上橋 ひとりの人の現実は、世界や社会を凝縮している場であるような気がするんです。でもそれを切り取って、文章として表現しようと思うと、大きなジレンマが生じるんですね。以前、福岡伸一先生と対談をしたときにもそのようなお話をしたのですが、人間は蝶を標本にしてはじめて科学的に観察ができ、理解をするけれども、羽ばたいて動き、命が移り変わっていくそのすべても、また蝶ですよね。それを描くということは非常に難しいわけです。同じように、ひとりの人間が生き、いろいろなことがあった物語の中ではじめて見えてくるものがあります。だから私は「この本のテーマは何ですか」って聞かれるのが嫌なんですよ(笑)。「物語の全体から醸し出されてくるすべてです」と言うしかないですからね。

松田 読者からすると、次の物語も読みたいですよね。周辺の魅力的な人物のことを書いていただくと、エリンのまだ書かれていない部分も見えてくるかなとか。

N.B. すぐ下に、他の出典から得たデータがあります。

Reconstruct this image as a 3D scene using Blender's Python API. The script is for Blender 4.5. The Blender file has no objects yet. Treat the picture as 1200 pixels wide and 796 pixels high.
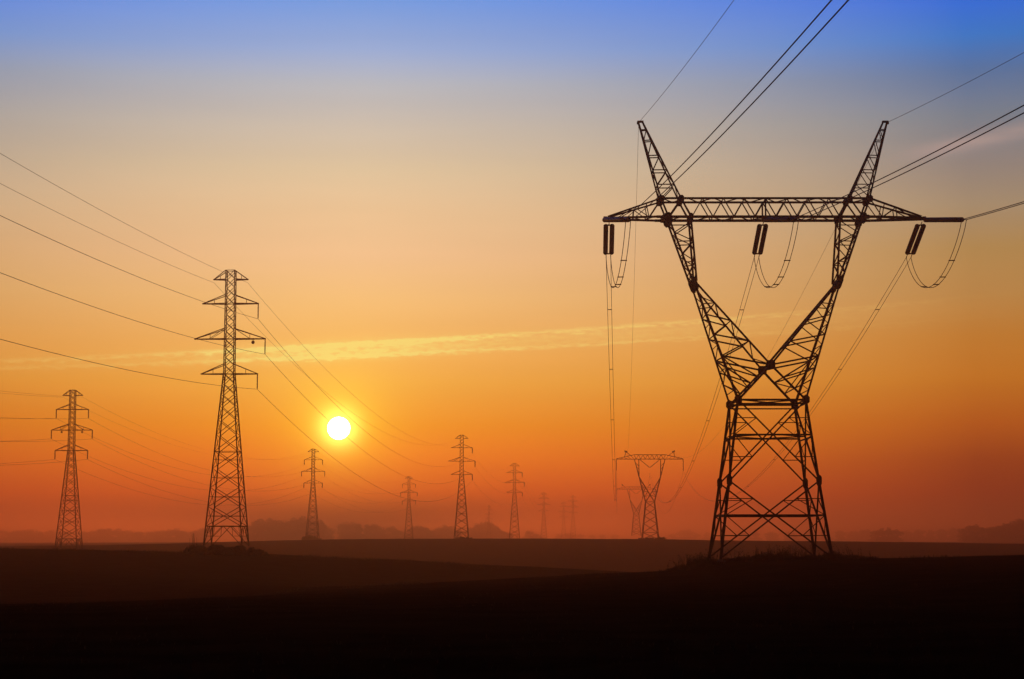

上橋 松田さん、編集者の回し者ですか(笑)? 実はV、Wを書き終えたあとに、この物語に生きていた人々の、人としての暮らしや思いを描きたくなりまして、エリンの師・エサルの話や、エリンとイアルの同棲時代など(笑)を、『獣の奏者』の外伝として書きました。

松田 原稿のさわりを読ませていただきました。いい意味で裏切られたというか。もう一度、この物語全体がさらに大きくなったという感じがしましたね。


上橋 そう言っていただけると、とても嬉しいです。人生というのはどんな幸せな瞬間も、どんな不幸な瞬間も、一瞬で過ぎ去ってしまいますよね。『獣の奏者』に流れている歴史、時の流れの中で、そのような人の刹那を描きたいと思いました。異世界のことを短編や中編で書くのは難しいのですが、本編があったから書けた物語で、ひとりの人間としての、イアルやエサルを書けたような気がしています。


※『獣の奏者 外伝 刹那』は2010年9月上旬に発売予定です。